Turbo-Cojones

Jonathan Lighter wuxxmupp2000 at YAHOO.COM
Sat Mar 18 22:49:12 UTC 2006


A few years back a friend of mine sent me a store-bought thank-you card that showed a cartoon of green stuff growing out of male buttocks.

  The sentiment was

                                    Muchas Grassy Ass !

  (Or maybe it was "Much Ass Grassy Ass !")

  Should I have been offended ? Are you ?  What if I were a native speaker of Spanish ?  Does the designer of the card have issues ?  Does my friend have issues ? Do I ? What if they'd been female buttocks ?

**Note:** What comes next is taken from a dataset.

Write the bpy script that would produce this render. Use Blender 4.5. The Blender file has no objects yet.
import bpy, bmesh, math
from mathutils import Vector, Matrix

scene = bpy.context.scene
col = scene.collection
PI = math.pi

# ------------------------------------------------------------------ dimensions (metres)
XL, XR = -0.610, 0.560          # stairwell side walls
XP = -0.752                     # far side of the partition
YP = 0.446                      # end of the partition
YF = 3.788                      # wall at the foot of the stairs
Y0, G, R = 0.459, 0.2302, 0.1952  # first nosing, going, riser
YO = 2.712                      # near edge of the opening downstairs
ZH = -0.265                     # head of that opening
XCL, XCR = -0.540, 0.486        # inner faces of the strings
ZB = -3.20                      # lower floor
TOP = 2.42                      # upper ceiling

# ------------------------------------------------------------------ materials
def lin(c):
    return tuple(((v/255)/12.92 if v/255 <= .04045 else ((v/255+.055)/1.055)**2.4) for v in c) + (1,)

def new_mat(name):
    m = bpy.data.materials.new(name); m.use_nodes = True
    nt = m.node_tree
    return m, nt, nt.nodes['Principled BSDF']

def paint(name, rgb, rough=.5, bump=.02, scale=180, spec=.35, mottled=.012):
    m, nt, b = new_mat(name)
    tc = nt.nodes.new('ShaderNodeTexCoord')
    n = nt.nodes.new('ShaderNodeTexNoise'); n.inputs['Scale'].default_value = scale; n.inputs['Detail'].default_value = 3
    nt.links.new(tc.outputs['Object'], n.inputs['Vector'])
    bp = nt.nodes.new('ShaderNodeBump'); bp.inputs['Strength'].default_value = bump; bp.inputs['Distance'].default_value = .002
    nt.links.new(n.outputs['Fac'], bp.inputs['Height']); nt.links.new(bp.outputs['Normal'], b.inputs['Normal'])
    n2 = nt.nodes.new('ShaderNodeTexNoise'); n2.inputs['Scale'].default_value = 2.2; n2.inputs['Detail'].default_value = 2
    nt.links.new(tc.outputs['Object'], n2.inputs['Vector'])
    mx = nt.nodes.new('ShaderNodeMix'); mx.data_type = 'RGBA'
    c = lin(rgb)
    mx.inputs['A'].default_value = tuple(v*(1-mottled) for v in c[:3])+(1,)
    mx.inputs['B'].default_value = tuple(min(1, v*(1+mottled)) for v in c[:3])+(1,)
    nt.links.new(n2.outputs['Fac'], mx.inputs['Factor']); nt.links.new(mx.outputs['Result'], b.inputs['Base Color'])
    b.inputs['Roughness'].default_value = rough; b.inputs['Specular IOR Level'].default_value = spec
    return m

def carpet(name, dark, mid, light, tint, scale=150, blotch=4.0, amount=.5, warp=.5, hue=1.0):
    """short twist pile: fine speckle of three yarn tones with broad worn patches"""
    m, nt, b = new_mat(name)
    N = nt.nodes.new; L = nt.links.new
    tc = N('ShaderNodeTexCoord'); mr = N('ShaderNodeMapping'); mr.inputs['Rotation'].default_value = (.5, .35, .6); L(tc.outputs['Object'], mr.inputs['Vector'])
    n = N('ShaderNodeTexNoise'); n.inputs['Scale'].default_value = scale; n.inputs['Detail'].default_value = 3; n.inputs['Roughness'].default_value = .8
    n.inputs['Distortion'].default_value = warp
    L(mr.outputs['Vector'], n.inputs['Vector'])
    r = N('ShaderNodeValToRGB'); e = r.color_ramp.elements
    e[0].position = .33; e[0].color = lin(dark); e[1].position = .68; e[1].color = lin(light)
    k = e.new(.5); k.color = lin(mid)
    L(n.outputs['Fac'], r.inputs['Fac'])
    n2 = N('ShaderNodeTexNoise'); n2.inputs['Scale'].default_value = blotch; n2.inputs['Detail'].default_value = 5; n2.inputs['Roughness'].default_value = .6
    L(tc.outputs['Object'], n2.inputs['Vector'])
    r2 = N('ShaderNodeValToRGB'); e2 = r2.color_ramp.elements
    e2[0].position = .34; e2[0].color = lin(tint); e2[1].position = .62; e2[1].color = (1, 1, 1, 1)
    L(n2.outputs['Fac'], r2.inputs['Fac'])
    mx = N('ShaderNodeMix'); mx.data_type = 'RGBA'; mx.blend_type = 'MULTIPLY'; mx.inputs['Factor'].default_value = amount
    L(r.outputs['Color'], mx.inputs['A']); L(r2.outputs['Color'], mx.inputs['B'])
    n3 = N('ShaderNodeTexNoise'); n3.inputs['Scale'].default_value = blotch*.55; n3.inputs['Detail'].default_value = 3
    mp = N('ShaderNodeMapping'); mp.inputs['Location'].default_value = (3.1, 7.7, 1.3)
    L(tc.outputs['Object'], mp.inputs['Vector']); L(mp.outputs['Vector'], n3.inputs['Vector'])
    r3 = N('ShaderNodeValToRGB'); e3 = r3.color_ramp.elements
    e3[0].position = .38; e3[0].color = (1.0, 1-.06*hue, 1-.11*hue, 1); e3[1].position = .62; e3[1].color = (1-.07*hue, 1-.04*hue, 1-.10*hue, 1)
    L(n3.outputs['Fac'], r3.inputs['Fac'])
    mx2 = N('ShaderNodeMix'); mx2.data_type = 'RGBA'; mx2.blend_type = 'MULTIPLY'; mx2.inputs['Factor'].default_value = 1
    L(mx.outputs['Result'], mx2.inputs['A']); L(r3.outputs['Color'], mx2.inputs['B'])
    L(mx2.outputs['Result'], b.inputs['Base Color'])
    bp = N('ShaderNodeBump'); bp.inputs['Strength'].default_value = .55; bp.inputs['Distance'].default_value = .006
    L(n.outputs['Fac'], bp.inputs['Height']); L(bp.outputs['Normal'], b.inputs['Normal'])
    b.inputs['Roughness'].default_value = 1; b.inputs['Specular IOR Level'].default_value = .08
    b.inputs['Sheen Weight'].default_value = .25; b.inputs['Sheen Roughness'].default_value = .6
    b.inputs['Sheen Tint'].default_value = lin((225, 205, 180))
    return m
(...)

  Nearly a thousand Googlits for  "Muchas/ Much Ass Grassy Ass."

  JL


Laurence Horn <laurence.horn at YALE.EDU> wrote:
  ---------------------- Information from the mail header -----------------------
Sender: American Dialect Society
Poster: Laurence Horn
Subject: Re: Turbo-Cojones
-------------------------------------------------------------------------------

At 12:01 AM -0500 3/18/06, Benjamin Zimmer wrote:
>http://news.yahoo.com/s/ap/20060317/ap_on_bi_ge/volkswagen_billboard_1
>
>Volkswagen to Remove Offensive Billboards
>
>MIAMI - Volkswagen said Friday it will remove billboards in New York,
>Los Angeles and Miami after receiving complaints that a word used in
>an advertisement was offensive to Hispanics.
>
>The ad for the new GTI 2006 had a photo of the sports car accompanied
>by the words "Turbo-Cojones." Cojones, which means testicles in
>Spanish, has become a casually used term for boldness or guts in
>English but has never lost its more vulgar connotations in its native
>language.
>
>A billboard in the Miami neighborhood of Little Havana generated
>complaints, and the company decided to remove it Wednesday, said Steve
>Keyes, a Volkswagen spokesman. Volkswagen AG has received no
>complaints for its billboards in New York and Los Angeles but decided
>to pull them anyway.
>
>Ana Roca, a professor of Spanish and linguistics at Florida
>International University, said the English usage of the word "doesn't
>have the same power it has in Spanish."
>
>"People who are reading it in a Spanish neighborhood, it will have a
>different effect for them ... because they realize the real
>connotation," Roca said.
>
>Keyes said the original billboard was not intended to offend anyone.
>Instead, it was an attempt to convey that the GTI is a
>"high-performance sports car," he said.
>
>The billboards will be replaced with two ads, with one saying "Here
>today, gone tamale" and the other "Kick a little gracias."

...which will clearly not offend any Spanish speakers. Amazing.